Não fosse a consideração à veemente postura decolonial do Coiote, seria tentador aproximá-lo de uma vasta linhagem anticultural dos anos 1960, a começar pelo Wiener Aktiosgruppe (Accionistas Vienense), que afirmava que todos os teatros, museus, óperas e bibliotecas deveriam ser arrasados, e que apresentavam forte oposição à redução das subjetividades às regras da família monogâmica, à ordem patriarcal, à heteronormatividade e à redução da libido ao socialmente aceitável e desejável. Se as coiotes se masturbaram em local público, queimando símbolos da Rede Globo e da Polícia Federal, em 1968, o acionista Günter Brus foi sentenciado a seis meses de cadeia por “degradar símbolos do Estado”, em uma ação em que se masturbou cantando o hino nacional austríaco.
O Wiener Aktiosgruppe posicionou-se explicitamente dentro do quadro socio-histórico de uma Áustria pós-fascista. Otto Mühl, que serviu no exército alemão durante a Segunda Guerra Mundial, afirmou que o seu Acionismo era uma resposta pessoal à experiência do fascismo, mas também à sociedade do espetáculo que levou a população a uma amnésia dos desastres da guerra.

Seja marginal seja herói
Bruna, Gil, Marcia e Raíssa afirmaram a sua estética travesti como afronta a uma sociedade hoje enviesada na direção extrema-direita. Cinquenta anos depois de Hélio Oiticica erguer a bandeira do movimento marginália (com a obra Seja Marginal Seja Herói, 1968), elas se afirmam entre artistas que “pensam o empoderamento na própria marginalidade”, como um gueto que se fortalece sem a mediação das instituições e do Estado, em espaços protagonizados por pessoas LGBTQ+ e negras.

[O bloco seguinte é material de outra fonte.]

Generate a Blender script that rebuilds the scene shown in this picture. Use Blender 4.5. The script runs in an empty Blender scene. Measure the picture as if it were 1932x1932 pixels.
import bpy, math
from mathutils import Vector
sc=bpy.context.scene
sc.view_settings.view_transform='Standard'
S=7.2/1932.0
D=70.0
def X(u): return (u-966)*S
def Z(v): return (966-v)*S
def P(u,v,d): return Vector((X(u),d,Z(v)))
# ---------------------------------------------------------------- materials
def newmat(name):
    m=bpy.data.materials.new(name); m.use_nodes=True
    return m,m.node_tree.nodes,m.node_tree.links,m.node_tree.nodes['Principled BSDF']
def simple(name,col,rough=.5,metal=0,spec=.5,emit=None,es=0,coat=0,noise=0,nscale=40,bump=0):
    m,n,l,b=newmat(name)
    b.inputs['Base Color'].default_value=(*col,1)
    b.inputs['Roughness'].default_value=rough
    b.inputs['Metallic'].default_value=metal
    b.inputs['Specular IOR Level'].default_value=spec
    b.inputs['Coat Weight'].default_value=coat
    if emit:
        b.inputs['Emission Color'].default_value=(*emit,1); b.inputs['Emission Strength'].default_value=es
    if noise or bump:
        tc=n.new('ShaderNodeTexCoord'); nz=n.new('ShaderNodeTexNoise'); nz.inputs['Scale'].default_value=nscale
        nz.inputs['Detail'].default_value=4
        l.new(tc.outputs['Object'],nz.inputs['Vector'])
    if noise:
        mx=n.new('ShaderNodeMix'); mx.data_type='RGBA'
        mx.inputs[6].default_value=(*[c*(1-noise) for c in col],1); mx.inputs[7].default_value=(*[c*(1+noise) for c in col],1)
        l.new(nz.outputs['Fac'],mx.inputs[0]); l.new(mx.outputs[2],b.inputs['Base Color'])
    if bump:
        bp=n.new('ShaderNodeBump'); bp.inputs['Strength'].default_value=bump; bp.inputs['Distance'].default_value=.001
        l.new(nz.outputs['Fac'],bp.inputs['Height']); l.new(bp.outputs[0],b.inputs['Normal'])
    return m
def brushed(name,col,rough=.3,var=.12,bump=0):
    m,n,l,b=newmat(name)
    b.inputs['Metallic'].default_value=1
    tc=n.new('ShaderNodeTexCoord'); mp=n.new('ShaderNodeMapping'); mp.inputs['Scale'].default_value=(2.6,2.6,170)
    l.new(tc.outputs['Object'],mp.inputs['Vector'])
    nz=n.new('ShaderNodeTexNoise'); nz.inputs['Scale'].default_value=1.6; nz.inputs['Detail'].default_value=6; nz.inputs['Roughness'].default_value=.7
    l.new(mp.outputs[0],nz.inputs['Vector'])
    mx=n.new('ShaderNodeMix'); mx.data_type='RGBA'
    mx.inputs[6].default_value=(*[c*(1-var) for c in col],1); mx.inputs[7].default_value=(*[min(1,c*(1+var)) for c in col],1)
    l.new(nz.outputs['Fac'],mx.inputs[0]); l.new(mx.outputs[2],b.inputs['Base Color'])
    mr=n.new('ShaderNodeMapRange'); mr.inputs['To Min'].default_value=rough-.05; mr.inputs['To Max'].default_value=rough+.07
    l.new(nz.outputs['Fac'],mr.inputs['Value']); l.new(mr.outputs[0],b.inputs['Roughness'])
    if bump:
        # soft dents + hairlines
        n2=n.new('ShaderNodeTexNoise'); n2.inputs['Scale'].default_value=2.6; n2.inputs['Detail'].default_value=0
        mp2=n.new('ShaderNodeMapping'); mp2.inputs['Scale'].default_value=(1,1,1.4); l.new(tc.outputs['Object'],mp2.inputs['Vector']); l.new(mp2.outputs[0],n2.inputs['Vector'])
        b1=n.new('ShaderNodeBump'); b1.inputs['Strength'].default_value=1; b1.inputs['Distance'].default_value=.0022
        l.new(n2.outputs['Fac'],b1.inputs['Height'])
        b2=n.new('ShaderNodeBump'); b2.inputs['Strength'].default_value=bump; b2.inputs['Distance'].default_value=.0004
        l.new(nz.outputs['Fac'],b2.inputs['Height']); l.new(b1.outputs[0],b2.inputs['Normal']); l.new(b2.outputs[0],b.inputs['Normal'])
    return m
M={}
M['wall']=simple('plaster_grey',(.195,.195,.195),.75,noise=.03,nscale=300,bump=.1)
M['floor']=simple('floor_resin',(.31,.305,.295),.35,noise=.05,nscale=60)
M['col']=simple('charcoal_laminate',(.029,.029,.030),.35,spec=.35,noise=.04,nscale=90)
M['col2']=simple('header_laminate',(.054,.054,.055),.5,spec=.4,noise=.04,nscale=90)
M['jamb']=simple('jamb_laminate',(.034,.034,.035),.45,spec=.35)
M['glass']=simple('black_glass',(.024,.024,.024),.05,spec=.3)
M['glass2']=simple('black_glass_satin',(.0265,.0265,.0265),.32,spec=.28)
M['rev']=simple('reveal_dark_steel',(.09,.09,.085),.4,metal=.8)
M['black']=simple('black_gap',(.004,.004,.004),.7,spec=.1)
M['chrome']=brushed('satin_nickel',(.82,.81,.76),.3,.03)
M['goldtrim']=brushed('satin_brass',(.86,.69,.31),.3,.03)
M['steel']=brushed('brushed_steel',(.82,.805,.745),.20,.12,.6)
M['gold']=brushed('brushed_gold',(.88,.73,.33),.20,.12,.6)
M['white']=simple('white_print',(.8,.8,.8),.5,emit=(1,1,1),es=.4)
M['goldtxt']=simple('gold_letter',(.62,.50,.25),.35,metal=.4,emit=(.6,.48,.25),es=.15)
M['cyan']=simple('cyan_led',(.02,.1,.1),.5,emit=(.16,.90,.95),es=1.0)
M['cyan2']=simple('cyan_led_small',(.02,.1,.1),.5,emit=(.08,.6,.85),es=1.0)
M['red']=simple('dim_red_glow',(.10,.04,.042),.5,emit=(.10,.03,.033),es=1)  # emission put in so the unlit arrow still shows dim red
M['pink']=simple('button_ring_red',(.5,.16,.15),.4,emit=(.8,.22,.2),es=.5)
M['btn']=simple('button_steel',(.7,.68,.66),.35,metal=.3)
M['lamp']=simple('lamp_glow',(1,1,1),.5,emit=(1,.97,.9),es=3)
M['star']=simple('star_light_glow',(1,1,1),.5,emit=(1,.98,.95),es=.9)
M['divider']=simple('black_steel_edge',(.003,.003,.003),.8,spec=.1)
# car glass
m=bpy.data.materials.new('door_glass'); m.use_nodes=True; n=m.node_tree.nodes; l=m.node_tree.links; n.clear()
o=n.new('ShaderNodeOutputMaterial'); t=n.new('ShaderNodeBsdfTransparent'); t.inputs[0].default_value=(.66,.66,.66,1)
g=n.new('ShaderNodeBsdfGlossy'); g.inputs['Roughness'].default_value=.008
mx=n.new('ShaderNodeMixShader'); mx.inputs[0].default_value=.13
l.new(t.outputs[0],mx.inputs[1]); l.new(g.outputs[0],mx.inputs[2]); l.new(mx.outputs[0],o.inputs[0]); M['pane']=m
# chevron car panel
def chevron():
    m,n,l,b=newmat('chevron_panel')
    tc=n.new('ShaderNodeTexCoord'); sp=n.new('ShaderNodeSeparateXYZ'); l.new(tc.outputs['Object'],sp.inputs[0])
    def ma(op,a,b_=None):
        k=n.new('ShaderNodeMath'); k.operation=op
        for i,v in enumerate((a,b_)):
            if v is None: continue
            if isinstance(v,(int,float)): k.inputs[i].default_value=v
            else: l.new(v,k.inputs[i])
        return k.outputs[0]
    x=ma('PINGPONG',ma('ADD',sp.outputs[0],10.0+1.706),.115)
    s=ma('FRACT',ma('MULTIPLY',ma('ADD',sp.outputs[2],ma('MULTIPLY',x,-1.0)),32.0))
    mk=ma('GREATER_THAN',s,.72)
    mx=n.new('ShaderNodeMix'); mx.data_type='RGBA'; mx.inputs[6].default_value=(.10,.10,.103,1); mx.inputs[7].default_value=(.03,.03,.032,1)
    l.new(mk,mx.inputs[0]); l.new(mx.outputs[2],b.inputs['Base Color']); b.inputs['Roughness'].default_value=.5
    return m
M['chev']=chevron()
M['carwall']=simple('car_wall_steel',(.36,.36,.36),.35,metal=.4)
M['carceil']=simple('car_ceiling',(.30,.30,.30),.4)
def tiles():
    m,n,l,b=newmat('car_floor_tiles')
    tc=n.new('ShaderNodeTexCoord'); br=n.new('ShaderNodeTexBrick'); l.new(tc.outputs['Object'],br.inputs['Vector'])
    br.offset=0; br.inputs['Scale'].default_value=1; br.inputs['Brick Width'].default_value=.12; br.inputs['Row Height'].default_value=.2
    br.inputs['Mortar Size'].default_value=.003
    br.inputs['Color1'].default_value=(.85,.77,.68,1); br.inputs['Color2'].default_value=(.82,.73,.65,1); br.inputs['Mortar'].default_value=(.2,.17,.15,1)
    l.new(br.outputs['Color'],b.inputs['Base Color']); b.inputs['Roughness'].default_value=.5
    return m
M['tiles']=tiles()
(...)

Em janeiro de 2019, elas lançam a publicação Crônicas Coiote, na qual pensam sobre os processos passados e sobre como se posicionar na história daqui para a frente, “neste momento de disputa política entre fascismos e democratura disfarçada de democracia”. A busca de referências cada vez mais negras, indígenas e quilombolas e a luta pela ascensão de mulheres e pessoas transgêneras aos espaços de produção de saber é o cenário por trás de suas performances-bomba e de sua Revolta, com r maiúsculo. “Hoje acreditamos em um devir coiote – há coiotes em todos os lugares, que estão fazendo coiotagens por aí.”